Written by Director Holly Shepherd.


On an autumn day in 1830, The Duke of Wellington turned up in the North West of England for a grand occasion. The Duke was by now Prime Minister and he was met by Robert Stephenson with his famous steam locomotive Rocket that that won the Rainhill Trials in 1829. This new technology was still being tested but The Rocket was set to launch The Liverpool and Manchester Railway that very day. And then disaster struck.

First, there was a derailment after only 13 miles and then one of the dignitaries, panicked by the new steam locomotive, was tragically run down and killed. As the Rocket was a prototype it was not fitted with brakes and stopping meant throwing the gear in reverse. Sadly for the deceased, this process took some time longer than it did for him to jump clear. Yet despite this, the rail industry, in its infancy, survived and thrived.

Fast forward nearly two centuries and driverless vehicles are the latest technological advance making headlines for the wrong reasons. Tesla has suffered two high-profile losses in the USA and China. The former resulting in the first auto pilot death and the latter causing the removal of the term auto pilot from the features list altogether.

Like The Rocket, these incidents were disastrous.

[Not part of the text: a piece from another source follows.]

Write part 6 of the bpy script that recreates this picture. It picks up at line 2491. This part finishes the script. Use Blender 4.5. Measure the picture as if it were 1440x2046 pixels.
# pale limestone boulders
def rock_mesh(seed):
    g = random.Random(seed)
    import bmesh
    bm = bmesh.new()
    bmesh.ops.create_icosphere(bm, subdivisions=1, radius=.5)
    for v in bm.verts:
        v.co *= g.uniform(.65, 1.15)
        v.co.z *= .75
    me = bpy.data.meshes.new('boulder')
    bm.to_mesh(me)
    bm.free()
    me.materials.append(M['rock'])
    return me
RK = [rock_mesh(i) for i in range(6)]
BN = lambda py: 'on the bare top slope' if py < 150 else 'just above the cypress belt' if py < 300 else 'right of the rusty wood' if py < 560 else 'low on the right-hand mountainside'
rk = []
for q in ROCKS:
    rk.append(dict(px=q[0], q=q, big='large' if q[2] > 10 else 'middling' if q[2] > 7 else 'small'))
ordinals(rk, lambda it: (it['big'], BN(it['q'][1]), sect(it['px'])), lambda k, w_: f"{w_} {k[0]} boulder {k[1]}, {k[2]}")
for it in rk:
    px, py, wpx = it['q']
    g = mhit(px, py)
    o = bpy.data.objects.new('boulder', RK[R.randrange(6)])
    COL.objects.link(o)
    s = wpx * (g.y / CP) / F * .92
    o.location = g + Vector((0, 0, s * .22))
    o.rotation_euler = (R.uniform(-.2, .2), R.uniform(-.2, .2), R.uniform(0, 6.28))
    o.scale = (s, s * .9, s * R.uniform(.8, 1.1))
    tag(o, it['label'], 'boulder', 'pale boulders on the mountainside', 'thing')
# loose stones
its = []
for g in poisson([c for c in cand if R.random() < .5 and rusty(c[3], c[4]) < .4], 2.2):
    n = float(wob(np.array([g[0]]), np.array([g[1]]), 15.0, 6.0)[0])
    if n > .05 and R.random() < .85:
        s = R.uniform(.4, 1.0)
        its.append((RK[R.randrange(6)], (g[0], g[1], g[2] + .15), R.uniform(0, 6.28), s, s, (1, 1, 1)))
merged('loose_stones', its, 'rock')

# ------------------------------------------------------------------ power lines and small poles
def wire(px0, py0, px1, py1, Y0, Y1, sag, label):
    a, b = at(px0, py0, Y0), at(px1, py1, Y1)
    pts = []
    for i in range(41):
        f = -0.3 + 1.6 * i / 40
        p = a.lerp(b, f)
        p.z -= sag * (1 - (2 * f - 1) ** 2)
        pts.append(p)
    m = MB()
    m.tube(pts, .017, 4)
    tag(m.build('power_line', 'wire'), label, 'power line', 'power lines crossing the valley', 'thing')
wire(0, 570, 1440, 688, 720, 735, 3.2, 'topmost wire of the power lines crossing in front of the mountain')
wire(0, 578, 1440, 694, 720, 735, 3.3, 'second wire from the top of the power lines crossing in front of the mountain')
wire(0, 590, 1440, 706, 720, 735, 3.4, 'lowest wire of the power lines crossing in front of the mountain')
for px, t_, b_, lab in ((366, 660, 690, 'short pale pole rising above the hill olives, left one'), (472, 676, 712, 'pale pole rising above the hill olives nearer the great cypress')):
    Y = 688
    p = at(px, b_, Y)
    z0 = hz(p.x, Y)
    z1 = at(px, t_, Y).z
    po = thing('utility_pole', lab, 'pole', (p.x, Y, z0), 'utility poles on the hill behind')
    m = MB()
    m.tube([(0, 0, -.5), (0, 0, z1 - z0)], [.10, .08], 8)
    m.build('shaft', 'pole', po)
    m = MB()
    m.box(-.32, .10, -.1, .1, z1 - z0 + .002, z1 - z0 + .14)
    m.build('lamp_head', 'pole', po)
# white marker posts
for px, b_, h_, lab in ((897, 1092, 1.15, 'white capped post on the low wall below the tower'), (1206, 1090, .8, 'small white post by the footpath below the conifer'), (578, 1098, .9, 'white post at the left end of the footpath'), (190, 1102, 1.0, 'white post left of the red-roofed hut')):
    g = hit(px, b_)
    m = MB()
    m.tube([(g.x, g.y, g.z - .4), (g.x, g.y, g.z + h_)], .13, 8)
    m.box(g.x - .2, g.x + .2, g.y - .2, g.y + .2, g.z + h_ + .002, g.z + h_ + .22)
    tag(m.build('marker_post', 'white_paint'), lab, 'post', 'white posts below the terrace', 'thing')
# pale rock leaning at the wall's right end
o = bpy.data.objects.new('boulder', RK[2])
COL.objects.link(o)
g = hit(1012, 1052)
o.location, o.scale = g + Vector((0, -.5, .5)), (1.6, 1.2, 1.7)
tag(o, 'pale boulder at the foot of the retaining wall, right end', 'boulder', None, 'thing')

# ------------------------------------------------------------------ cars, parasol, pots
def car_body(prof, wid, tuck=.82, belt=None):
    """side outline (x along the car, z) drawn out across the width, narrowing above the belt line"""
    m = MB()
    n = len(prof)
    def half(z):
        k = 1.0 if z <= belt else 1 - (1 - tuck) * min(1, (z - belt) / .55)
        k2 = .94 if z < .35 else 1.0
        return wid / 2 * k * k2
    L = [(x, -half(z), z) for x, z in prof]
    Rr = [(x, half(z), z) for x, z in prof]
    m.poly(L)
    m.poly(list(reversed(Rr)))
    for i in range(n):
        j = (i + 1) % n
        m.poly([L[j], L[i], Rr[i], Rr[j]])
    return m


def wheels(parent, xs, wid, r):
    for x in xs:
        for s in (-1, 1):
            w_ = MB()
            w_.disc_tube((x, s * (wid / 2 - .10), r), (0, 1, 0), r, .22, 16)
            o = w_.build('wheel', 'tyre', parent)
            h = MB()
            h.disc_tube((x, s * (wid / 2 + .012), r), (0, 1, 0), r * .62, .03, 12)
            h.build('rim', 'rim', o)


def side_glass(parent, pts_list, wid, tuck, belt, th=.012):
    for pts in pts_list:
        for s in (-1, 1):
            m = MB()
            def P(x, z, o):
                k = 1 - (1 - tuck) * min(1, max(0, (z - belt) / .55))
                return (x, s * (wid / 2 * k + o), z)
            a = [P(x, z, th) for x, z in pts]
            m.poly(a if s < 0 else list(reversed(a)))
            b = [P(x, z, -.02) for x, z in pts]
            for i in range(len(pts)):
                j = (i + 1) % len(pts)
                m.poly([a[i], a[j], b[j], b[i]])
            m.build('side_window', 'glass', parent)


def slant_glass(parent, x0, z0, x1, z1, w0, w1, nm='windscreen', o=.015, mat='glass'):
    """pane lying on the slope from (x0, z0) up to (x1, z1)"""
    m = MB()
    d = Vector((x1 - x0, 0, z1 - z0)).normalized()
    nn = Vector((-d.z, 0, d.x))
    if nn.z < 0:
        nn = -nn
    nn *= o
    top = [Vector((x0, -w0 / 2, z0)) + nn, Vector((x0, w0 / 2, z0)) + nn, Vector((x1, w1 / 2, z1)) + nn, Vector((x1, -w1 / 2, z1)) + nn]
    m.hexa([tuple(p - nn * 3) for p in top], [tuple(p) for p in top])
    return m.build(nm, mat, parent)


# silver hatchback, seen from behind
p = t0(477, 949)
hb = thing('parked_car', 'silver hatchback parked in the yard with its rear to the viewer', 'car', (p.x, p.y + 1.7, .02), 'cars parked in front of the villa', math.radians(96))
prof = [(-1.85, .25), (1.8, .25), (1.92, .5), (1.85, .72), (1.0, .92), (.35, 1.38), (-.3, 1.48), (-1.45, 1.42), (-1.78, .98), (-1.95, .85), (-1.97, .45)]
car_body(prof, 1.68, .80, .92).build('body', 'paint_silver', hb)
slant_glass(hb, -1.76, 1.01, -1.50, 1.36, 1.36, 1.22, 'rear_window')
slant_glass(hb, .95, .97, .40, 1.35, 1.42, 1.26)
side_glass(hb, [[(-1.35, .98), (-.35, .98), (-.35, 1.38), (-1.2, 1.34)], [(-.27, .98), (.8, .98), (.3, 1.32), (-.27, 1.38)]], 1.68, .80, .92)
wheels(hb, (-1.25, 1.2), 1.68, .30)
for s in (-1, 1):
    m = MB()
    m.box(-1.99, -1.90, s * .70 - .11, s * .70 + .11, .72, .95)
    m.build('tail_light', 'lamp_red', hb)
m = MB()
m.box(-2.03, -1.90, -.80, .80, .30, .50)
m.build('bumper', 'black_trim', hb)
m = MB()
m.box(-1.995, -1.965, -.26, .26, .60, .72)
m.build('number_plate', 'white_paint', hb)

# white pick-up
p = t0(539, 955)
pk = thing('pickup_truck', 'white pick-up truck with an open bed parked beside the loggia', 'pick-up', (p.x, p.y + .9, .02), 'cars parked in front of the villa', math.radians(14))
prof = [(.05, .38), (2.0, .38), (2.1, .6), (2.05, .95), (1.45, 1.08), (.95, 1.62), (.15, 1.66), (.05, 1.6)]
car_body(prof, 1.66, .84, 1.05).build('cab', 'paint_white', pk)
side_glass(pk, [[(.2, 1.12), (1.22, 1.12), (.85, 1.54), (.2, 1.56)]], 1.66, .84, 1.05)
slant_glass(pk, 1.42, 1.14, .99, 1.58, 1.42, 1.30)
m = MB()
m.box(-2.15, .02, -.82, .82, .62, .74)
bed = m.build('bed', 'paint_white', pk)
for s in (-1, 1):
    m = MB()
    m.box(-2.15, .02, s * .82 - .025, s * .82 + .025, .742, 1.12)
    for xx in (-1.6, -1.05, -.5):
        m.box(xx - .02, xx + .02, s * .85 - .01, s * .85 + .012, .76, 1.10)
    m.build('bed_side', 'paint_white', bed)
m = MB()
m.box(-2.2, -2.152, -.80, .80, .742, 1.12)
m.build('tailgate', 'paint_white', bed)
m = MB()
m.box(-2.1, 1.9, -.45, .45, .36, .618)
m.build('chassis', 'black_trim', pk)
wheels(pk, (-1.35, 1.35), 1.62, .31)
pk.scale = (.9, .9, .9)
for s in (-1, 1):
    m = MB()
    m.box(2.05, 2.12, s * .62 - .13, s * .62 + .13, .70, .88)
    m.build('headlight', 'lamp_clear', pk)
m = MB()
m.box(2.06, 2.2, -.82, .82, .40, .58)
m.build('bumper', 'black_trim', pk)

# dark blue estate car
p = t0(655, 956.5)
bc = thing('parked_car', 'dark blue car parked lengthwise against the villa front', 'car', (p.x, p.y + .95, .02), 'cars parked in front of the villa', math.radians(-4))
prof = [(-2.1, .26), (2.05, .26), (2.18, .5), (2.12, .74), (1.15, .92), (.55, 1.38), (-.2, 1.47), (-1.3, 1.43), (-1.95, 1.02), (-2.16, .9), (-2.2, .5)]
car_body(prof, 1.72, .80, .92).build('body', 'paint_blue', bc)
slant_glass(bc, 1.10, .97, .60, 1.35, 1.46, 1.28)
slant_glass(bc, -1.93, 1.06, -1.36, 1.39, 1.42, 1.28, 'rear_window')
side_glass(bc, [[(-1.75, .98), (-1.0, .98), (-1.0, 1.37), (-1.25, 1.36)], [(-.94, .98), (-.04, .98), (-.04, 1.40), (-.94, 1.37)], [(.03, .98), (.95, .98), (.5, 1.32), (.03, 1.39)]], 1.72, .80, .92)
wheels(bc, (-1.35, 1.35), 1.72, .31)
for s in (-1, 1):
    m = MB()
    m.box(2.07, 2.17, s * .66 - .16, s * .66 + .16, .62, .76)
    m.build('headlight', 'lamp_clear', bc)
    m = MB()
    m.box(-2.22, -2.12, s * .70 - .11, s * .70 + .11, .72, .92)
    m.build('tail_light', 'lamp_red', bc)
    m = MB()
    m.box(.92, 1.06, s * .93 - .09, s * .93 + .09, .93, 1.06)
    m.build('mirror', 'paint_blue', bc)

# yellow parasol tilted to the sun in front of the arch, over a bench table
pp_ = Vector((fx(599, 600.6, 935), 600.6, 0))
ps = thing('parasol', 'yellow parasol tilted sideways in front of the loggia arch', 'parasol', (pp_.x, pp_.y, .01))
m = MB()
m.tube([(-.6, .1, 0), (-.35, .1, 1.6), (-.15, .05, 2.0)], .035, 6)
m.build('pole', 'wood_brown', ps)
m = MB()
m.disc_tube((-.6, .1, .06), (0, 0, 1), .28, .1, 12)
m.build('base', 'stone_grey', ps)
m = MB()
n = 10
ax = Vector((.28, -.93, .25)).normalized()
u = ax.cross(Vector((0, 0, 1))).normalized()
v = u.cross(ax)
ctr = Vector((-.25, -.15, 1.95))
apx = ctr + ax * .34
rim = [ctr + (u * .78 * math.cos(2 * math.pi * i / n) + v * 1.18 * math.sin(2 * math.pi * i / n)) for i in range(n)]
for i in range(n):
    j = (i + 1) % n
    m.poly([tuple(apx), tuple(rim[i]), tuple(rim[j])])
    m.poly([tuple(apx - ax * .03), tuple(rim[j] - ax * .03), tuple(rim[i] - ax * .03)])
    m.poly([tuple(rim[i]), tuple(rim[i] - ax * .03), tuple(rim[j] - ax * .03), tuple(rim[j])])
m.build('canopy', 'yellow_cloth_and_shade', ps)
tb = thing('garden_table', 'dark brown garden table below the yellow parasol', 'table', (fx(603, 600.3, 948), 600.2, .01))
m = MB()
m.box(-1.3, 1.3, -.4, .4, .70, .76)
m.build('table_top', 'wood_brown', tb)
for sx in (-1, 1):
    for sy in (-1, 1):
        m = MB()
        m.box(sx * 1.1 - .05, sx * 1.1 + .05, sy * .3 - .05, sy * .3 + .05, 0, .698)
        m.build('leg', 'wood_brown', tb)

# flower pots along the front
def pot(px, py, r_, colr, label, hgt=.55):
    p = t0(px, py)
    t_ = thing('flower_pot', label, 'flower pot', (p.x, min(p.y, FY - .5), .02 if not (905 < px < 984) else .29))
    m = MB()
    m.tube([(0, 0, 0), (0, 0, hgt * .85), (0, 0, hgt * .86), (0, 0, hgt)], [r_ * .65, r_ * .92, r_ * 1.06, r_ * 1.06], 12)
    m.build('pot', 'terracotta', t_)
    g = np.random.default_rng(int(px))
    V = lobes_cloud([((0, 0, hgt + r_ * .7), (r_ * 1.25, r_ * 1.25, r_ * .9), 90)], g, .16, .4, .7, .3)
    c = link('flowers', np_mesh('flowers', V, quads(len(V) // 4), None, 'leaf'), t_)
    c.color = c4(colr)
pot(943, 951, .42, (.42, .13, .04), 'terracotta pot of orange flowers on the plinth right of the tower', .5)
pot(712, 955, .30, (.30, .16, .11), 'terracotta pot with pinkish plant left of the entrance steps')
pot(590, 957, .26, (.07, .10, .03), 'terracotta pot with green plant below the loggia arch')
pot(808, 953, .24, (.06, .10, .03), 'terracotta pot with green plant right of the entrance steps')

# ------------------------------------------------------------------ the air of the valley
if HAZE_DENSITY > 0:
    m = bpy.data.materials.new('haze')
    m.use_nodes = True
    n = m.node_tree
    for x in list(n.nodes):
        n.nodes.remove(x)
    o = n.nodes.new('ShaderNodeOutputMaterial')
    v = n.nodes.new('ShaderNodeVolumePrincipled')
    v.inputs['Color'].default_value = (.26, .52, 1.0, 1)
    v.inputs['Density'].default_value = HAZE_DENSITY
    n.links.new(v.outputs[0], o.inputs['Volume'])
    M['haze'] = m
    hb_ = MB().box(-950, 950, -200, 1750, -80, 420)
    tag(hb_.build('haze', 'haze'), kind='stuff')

However, in the modern, digital age, these setbacks threaten to derail the development of self-driving vehicles. Yet the big difference is that this time, the fatalities per mile are dramatically lower than The Rocket. According to Tesla figures, this first fatality followed nearly 130 million safe miles, compared to a death every 96 million miles across all vehicles in the USA. So just how risky is it? It would be interesting to understand how the underwriters view this.

Meanwhile, whilst the technology is being played down in cars, it has been reported that start-up provider Otto will have software in trucks by the end of 2016. There is no launch date, but experts believe that auto pilot features will be rolled out in trucks before they are available in cars. In effect, the driver could potentially leave the wheel of a truck.

What does this mean for insurance world?

This presents a new risk and also an opportunity. As we reported earlier, a convoy of trucks travelling across Europe saved both fuel and reduced the risk of accidents from fatigue or driver distraction. These are very interesting times and we as an industry need to be prepared.

Clearly there has been a short-term loss of confidence and the likes of Tesla are suffering. However, rather like the Rocket, driver-less vehicles will not be going away.